If you check the sky, it’s likely you’re going to see some clouds, Jarman Leatherwood said.
“The Word is very clear that while we are saved by grace and we love the Lord, we are not exempt from dealing with stormy days,” said Leatherwood, pastor of House of Hope and Restoration Church in Huntsville, as he preached the convention sermon at the Alabama Baptist State Convention annual meeting Nov. 15.
He said Jesus told his followers in John 16:33 that those “clouds” would be there, and that truth is written in other places too.
But there’s also a call to persevere through those stormy trials, Leatherwood said, noting that Paul is an example of that.

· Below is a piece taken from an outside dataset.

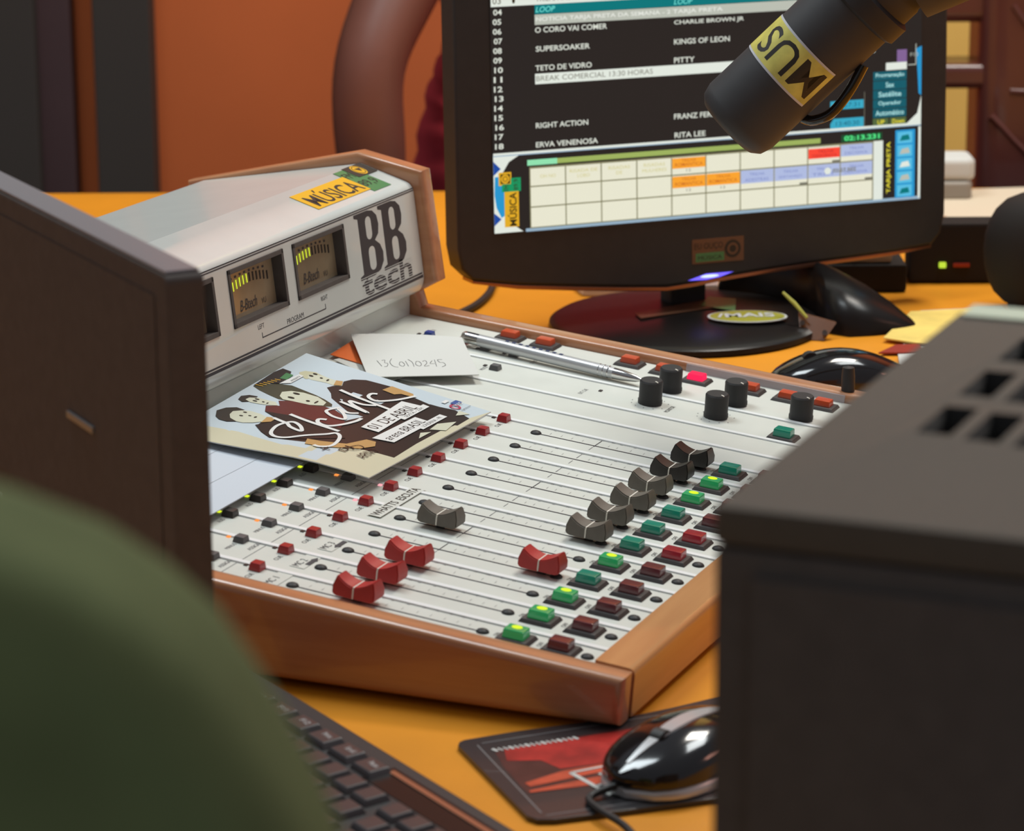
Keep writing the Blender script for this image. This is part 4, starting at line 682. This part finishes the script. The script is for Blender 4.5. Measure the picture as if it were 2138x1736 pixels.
for a, b in ((.068, 2.499), (.118, 2.505), (.140, 2.520)): mb = MB(RM); mb.lathe([(.0052, .009), (.005, .0105), (.001, .011)], 'chrome' if a > .1 else 'rubber', 16, (a, b)); mb.build('screw', br, c)
c = RM(.25, 2.38); ca = thing('case', 'glossy black curved case lying at the right of the monitor base', 'case', c)
mb = MB(); R = []
for a, bf, bb, h in ((.172, 2.474, 2.480, .010), (.180, 2.474, 2.482, .030), (.195, 2.474, 2.484, .038), (.215, 2.446, 2.482, .041), (.227, 2.433, 2.480, .042), (.237, 2.412, 2.477, .042), (.244, 2.390, 2.473, .042), (.2485, 2.338, 2.470, .042), (.265, 2.325, 2.450, .037), (.285, 2.329, 2.425, .028), (.303, 2.336, 2.400, .017), (.318, 2.345, 2.372, .006), (.322, 2.348, 2.358, .002)):
    n = 14; R.append([RM(a, bf + (bb - bf) * (1 - math.cos(math.pi * k / n)) / 2, .0004 + h * math.sin(math.pi * k / n) ** .65) for k in range(n + 1)])
mb.loft(R, 'black_satin'); mb.build('shell', ca, c, ang=70)
c = RM(.234, 2.318, .001); cl = thing('plastic_clip', 'translucent amber plastic clip with two rivets leaning on the black case', 'clip', c)
mb = MB(RM); mb.hexa([RM(*p) for p in ((.2255, 2.316, .0005), (.2435, 2.311, .0005), (.2540, 2.320, .0125), (.2250, 2.332, .0185), (.2255, 2.3175, .0005), (.2435, 2.3125, .0005), (.2540, 2.3215, .0137), (.2250, 2.3335, .0197))], 'amber', .0004, 1); mb.build('plate', cl, c)
mb = MB(); mb.tube([RM(.2135, 2.340, .033), RM(.222, 2.331, .026), RM(.231, 2.322, .0165)], [.0012, .0018, .0012], 'sticker_oval', 8); mb.build('stem', cl, c, 'pale stem')
for a, b, z in ((.2275, 2.3235, .0120), (.2440, 2.3140, .0060)): mb = MB(); q = RM(a, b, z); mb.tube([q, q + V((math.sin(YAW) * .002, -math.cos(YAW) * .002, .001))], .0022, 'chrome', 12); mb.build('rivet', cl, c)
def sheetd(name, label, cat, pts, z, mt, th=.0012, group=None): o = RM(pts[0][0], pts[0][1], z); mb = MB(RM); mb.prism(pts, z, z + th, mt); return tag(mb.build(name, None, o, loc=o), label, cat, group)
sheetd('paper_sheet', 'white papers under the yellow leaflet at the right of the desk', 'paper', [(.318, 2.335), (.332, 2.412), (.40, 2.425), (.40, 2.23), (.292, 2.225), (.296, 2.275)], .0004, 'paper')
sheetd('leaflet', 'yellow printed leaflet lying on white papers at the right of the desk', 'leaflet', [(.289, 2.306), (.322, 2.398), (.378, 2.408), (.385, 2.30), (.328, 2.277)], .0030, 'yellow_paper')
sheetd('card', 'dark red card corner on the desk under the yellow leaflet', 'card', [(.280, 2.262), (.2965, 2.288), (.315, 2.29), (.315, 2.262)], .0017, 'red_card')
sheetd('paper_sheet', 'beige papers on the desk between the monitor and the black speaker', 'paper', [(.395, 2.83), (.405, 2.905), (.455, 2.95), (.52, 2.96), (.53, 2.80), (.446, 2.75)], .0004, 'beige_paper')
o = RM(.42, 2.93); mb = MB(RM); mb.prism(rrect(.375, 2.895, .4455, 2.945, .008), .0004, .0185, 'clear_grey2', .004, 3); tag(mb.build('paper_pad', None, o, loc=o), 'greyish rounded pad beneath the white one at the far desk edge', 'pad')
mb = MB(RM); mb.prism(rrect(.372, 2.898, .4485, 2.948, .010), .0190, .0405, 'paper', .006, 3); tag(mb.build('paper_pad', None, o, loc=o), 'white rounded pad on top of a greyish one beside the monitor', 'pad')
c = RM(.29, 2.50); gb = thing('network_box', 'small pale grey box with a green light under the right end of the monitor', 'network box', c)
mb = MB(RM); mb.box(.262, .318, 2.490, 2.555, .0245, .0375, 'grey_plastic', .003); mb.build('housing', gb, c)
mb = MB(RM); mb.box(.2860, .2890, 2.4885, 2.4905, .0300, .0330, 'led_green', .0005); mb.build('indicator_light', gb, c, 'green light')
o = RM(.29, 2.52); mb = MB(RM); mb.box(.250, .330, 2.486, 2.56, .0005, .0240, 'speaker_black', .003); tag(mb.build('power_adapter', None, o, loc=o), 'black power adapter under the small pale grey box behind the monitor', 'adapter')
c = RM(.43, 2.56); bb = thing('router', 'black flat box with a yellow green light beside the monitor', 'router', c)
mb = MB(RM); mb.box(.336, .53, 2.520, 2.553, .0005, .052, 'speaker_black', .004); mb.build('housing', bb, c)
mb = MB(RM); mb.box(.361, .367, 2.517, 2.5205, .0140, .0190, 'led_green', .001); mb.build('indicator_light', bb, c, 'yellow green light')
mb = MB(RM); mb.box(.373, .387, 2.518, 2.5205, .0145, .0180, 'red_card', .0006); mb.build('indicator_strip', bb, c)
c = RM(.432, 2.41); sp = thing('loudspeaker', 'rounded black desk speaker at the right edge beside the router', 'speaker', c)
mb = MB(RM); R = []
for k in range(13):
    t = math.pi * k / 12; r = .049 * math.sin(t) ** .6; R.append([RM(.430 + r * math.cos(2 * math.pi * j / 28), 2.41 + r * .9 * math.sin(2 * math.pi * j / 28), .051 - .047 * math.cos(t)) for j in range(28)])
mb.loft(R[1:-1], 'speaker_black'); mb.build('housing', sp, c, ang=70)
mb = MB(RM); mb.lathe([(.030, .0005), (.032, .006), (.028, .010)], 'black', 24, (.434, 2.41)); mb.build('foot', sp, c)
mb = MB(frame(RM(.434, 2.372, .050), RGT, (0, 0, 1), (math.sin(YAW), -math.cos(YAW), 0))); mb.lathe([(.026, -.004), (.027, .003), (.020, .004), (.010, .001), (.001, .001)], 'black', 28); mb.build('cone', sp, c)

# ------------------------------------------------------------------ brown leather chair behind the desk
c = RM(.64, 3.25, -.75); lc = thing('armchair', 'brown leather office chair behind the desk at the far right', 'chair', c)
BK = frame(RM(0, 3.18, 0), RGT, (0, 0, 1), (math.sin(YAW), -math.cos(YAW), 0))
mb = MB(BK); mb.prism(rrect(.484, -.30, .83, .42, .03), -.05, .06, 'brown_leather', .03, 5); mb.prism(rrect(.36, .140, .50, .30, .012), -.02, .045, 'brown_leather', .012, 3); mb.build('backrest', lc, c)
mb = MB(BK); mb.prism(rrect(.33, .0725, .50, .0985, .010), -.02, .05, 'brown_leather', .008, 3); mb.build('armrest', lc, c)
for p in ([(.515, .160), (.528, .142), (.545, .120)], [(.515, .0715), (.53, .0705), (.56, .070)], [(.496, .046), (.508, .034), (.523, .018), (.540, .002)]): mb = MB(); mb.tube(smooth_path([BK(a, z, .0575) for a, z in p], 4), .0042, 'brown_leather', 10); mb.build('fold', lc, c)
mb = MB(RM); mb.box(.47, .86, 2.74, 3.14, -.40, -.30, 'brown_leather', .03, 4); mb.build('seat', lc, c)
mb = MB(); mb.tube([RM(.665, 2.95, -.40), RM(.665, 2.95, -.66)], .028, 'black', 14); mb.build('column', lc, c)
for k in range(5): t = 2 * math.pi * k / 5; e = RM(.665 + .28 * math.cos(t), 2.95 + .28 * math.sin(t), -.69); mb = MB(); mb.tube([RM(.665, 2.95, -.66), e], [.022, .016], 'black', 10); mb.tube([e + V((0, 0, .01)), e + V((0, 0, -.06))], .02, 'black', 12); mb.build('leg', lc, c)

# ------------------------------------------------------------------ the person sitting behind the desk
c = RM(.105, 3.25, -.75)
st = thing('stool', 'wooden stool under the person in the red shirt', 'stool', c)
mb = MB(RM); mb.lathe([(.16, -.338), (.17, -.33), (.17, -.322), (.16, -.315)], 'oak', 32, (.105, 3.28)); mb.build('seat', st, c)
for k in range(4): t = math.pi / 4 + k * math.pi / 2; mb = MB(); mb.tube([RM(.105 + .11 * math.cos(t), 3.28 + .11 * math.sin(t), -.338), RM(.105 + .17 * math.cos(t), 3.28 + .17 * math.sin(t), -.7495)], .015, 'oak', 10); mb.build('leg', st, c)
J = {}; verts = []; edges = []; radii = []
def jn(n, p, r, par=None):
    J[n] = len(verts); verts.append(RM(*p)); radii.append(r)
    if par: edges.append((J[par], J[n]))
jn('pelvis', (.105, 3.28, -.19), (.105, .095)); jn('waist', (.105, 3.29, .00), (.11, .085), 'pelvis'); jn('chest', (.105, 3.30, .20), (.125, .09), 'waist'); jn('top', (.105, 3.30, .315), (.085, .065), 'chest')
jn('neck', (.105, 3.295, .395), (.046, .046), 'top'); jn('jaw', (.105, 3.268, .458), (.072, .078), 'neck'); jn('cheek', (.105, 3.272, .505), (.086, .094), 'jaw'); jn('skull', (.105, 3.280, .565), (.096, .106), 'cheek'); jn('crown', (.105, 3.285, .615), (.07, .08), 'skull')
for s, q in ((-1, 'r'), (1, 'l')):
    X = .105
    if s < 0: sh, el, wr, hd = (-.035, 3.235, .345), (-.1475, 3.075, .108), (-.134, 3.075, -.125), (-.125, 3.07, -.165)
    else: sh, el, wr, hd = (.250, 3.26, .335), (.268, 3.19, .08), (.225, 3.06, -.10), (.205, 3.03, -.125)
    jn('cl' + q, (X + s * .08, 3.29, .335), (.055, .05), 'top'); jn('sh' + q, sh, (.054, .054), 'cl' + q); jn('ua' + q, tuple((a + b) / 2 for a, b in zip(sh, el)), (.047, .047), 'sh' + q); jn('el' + q, el, (.0385, .0385), 'ua' + q)
    jn('fa' + q, tuple(a + (b - a) * .3 for a, b in zip(el, wr)), (.0405, .0405), 'el' + q); jn('wr' + q, wr, (.027, .025), 'fa' + q); jn('pm' + q, hd, (.034, .017), 'wr' + q)
    for k, (da, ln) in enumerate(((-.026, .055), (-.010, .066), (.006, .070), (.022, .060))):
        b0 = (hd[0] + da, hd[1] - .006, hd[2] - .030); jn('f%d%s' % (k, q), b0, (.009, .009), 'pm' + q); jn('g%d%s' % (k, q), (b0[0] + da * .1, b0[1] - .010, b0[2] - ln * .5), (.008, .008), 'f%d%s' % (k, q)); jn('h%d%s' % (k, q), (b0[0] + da * .1, b0[1] - .004, b0[2] - ln), (.007, .007), 'g%d%s' % (k, q))
    jn('th' + q, (hd[0] - s * .036, hd[1] - .012, hd[2] - .004), (.011, .011), 'pm' + q); jn('ti' + q, (hd[0] - s * .048, hd[1] - .022, hd[2] - .034), (.008, .008), 'th' + q)
    jn('hp' + q, (X + s * .085, 3.25, -.20), (.088, .085), 'pelvis'); jn('mt' + q, (X + s * .095, 3.02, -.185), (.078, .078), 'hp' + q); jn('kn' + q, (X + s * .10, 2.80, -.18), (.06, .06), 'mt' + q); jn('cf' + q, (X + s * .10, 2.84, -.40), (.055, .058), 'kn' + q); jn('an' + q, (X + s * .10, 2.86, -.68), (.034, .038), 'cf' + q); jn('to' + q, (X + s * .11, 2.72, -.718), (.036, .026), 'an' + q)
me = bpy.data.meshes.new('person'); me.from_pydata([v - c for v in verts], edges, []); per = bpy.data.objects.new('person', me); C.objects.link(per); per.location = c
sk = per.modifiers.new('skin', 'SKIN'); sk.use_smooth_shade = True
for v, r in zip(me.skin_vertices[0].data, radii): v.radius = r
me.skin_vertices[0].data[0].use_root = True
ss_ = per.modifiers.new('sub', 'SUBSURF'); ss_.levels = 2; ss_.render_levels = 2; me.materials.append(MATS['skin'])
tag(per, 'person in a red shirt sitting behind the desk with a bare bent arm', 'person')
def ringt(z, hw, hd, b, n=48, cx=.105): return [RM(cx + hw * math.copysign(abs(math.cos(2 * math.pi * k / n)) ** .8, math.cos(2 * math.pi * k / n)), b + hd * math.copysign(abs(math.sin(2 * math.pi * k / n)) ** .8, math.sin(2 * math.pi * k / n)), z + .010 * math.sin(4 * math.pi * k / n + z * 40) * (1 if z < .1 else .2)) for k in range(n)]
mb = MB(); R = []
for k in range(45):
    t = k / 44; z = -.135 + .50 * t; w = .214 - .045 * min(1, max(0, (z + .03) / .17)) + (.030 if z > .2 else .03 * max(0, (z - .12) / .08)); f = .0028 * math.sin(z * 175 + .6) * (1 if z < .07 else max(0, 1 - (z - .07) / .05))
    if z > .30: w -= (z - .30) * 1.4
    R.append(ringt(z, w + f, .125 + f - (.6 * max(0, z - .28)), 3.285))
mb.loft(R, 'shirt', cap=False)
for sh, el in (((-.045, 3.245, .335), (-.085, 3.18, .245)), ((.245, 3.262, .335), (.258, 3.23, .225))): mb.tube([RM(sh[0] + (.05 if sh[0] < 0 else -.05), sh[1] + .03, sh[2] + .005), RM(*sh), RM(*el)], [.070, .072, .066], 'shirt', 20, cap=False)
mb.build('shirt', per, c, 'red shirt with horizontal folds', ang=80)
for s in (-1, 1): mb = MB(); X = .105 + s * .1; mb.tube([RM(X - s * .02, 3.30, -.20), RM(X, 3.02, -.185), RM(X, 2.80, -.185), RM(X, 2.79, -.25), RM(X, 2.84, -.42), RM(X, 2.86, -.66)], [.108, .090, .078, .076, .07, .055], 'trousers', 20); mb.build('trouser_leg', per, c, ang=80)
def ovoid(mb, cx, cb, cz, ra, rb, rz, mt, t0=.06, t1=3.08, n=18, m=10): mb.loft([[RM(cx + ra * math.sin(t) * math.cos(a), cb + rb * math.sin(t) * math.sin(a), cz + rz * math.cos(t)) for a in [2 * math.pi * j / n for j in range(n)]] for t in [t0 + (t1 - t0) * k / m for k in range(m + 1)]], mt)
mb = MB(); ovoid(mb, .105, 3.292, .572, .085, .096, .098, 'hair', .05, 1.75); mb.build('hair', per, c, ang=70)
for s in (-1, 1):
    mb = MB(); ovoid(mb, .105 + s * .029, 3.199, .528, .0135, .008, .0085, 'fly_white'); ovoid(mb, .105 + s * .029, 3.1925, .528, .0055, .004, .0055, 'ink'); mb.build('eye', per, c, ang=70)
    mb = MB(); ovoid(mb, .105 + s * .083, 3.285, .515, .010, .018, .030, 'skin'); mb.build('ear', per, c, ang=70)
mb = MB(); mb.tube([RM(.105, 3.198, .528), RM(.105, 3.186, .505), RM(.105, 3.177, .492), RM(.105, 3.196, .483)], [.007, .010, .014, .009], 'skin', 12); mb.build('nose', per, c, ang=70)
mb = MB(); mb.tube([RM(.080, 3.204, .458), RM(.092, 3.193, .4605), RM(.105, 3.190, .459), RM(.118, 3.193, .4605), RM(.130, 3.204, .458)], [.003, .006, .007, .006, .003], 'brown_leather', 10); mb.build('mouth', per, c, ang=70)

“The Apostle Paul picks up his pen to parchment and he writes for us this beautiful novella,” he said, pointing to the 2023 convention theme Scripture, Philippians 3:13–14, which talks about pressing on toward the prize of the upward call of God in Jesus Christ. “When he writes this, he doesn’t write it in the palace, in the suburbs or on the beach. He writes this text from prison.”
But even so, Paul still has joy — he references joy 16 times in his letter to the Philippians, Leatherwood said. “Now we can learn from that because there are times when life happens to us and it seems our joy can be tampered with … but Paul says you can be on death row and still have joy.”
Dealing with trials
When we’re dealing with life’s trials, God still reigns, Leatherwood said. “Nations are going crazy, wars are raging, situations are bad, but God is still on the throne.”
He shared three things from the theme passage that he believes are necessary for Alabama Baptists to joyfully continue doing the work God has called them to do.
- Forget the past but not our purpose.
“There are times when it’s good to look back and pull a memory from your Rolodex and celebrate the goodness of what God has done,” Leatherwood said.
For example, when David fought Goliath, he recalled how God had given him strength to defeat a lion and a bear and knew that God could give him that strength again.
But there are other times when we recall the painful memories of the past and they cripple us, Leatherwood said. He challenged those who were listening to let those memories go and be faithful with the present opportunity.
- Faithfully strive to make forward progress.
Striving means to want something bad enough, to yearn for it, Leatherwood said. “It means to literally give yourself away.”
He told the story of a runner who dove over the finish line because he wanted to make it so badly.
One of the things those who have been in ministry for a while may ask themselves, he noted, is “do you even want it anymore? Are we trying to make forward progress?”
He said he prays that God “would shake us up and give us such a passion that we would yearn for the lost again, that we would yearn for the broken and the hungry.”
- Focus on the prize.
Passion for the lost, Leatherwood said, brings a laser-like focus on what is most important in the life of the believer.
“I want to know Christ, I want to know Him, I want to know the fellowship of His suffering,” he said. “I believe it’s possible for us to spend our whole life in church and never know Him.”
The ultimate prize is knowing Jesus Christ in His fullness, Leatherwood said.
“You know what makes me afraid? Succeeding at something God never told me to do,” he said. “Paul says to press toward the mark.”
That mark is knowing Jesus and taking Him to a dying world, Leatherwood said. “If we don’t finish the work He called us to, it’s possible some others won’t finish theirs. … I believe that it’s important and it’s necessary for God to set your soul on fire to make sure you do the best you can to go and finish the work He started.”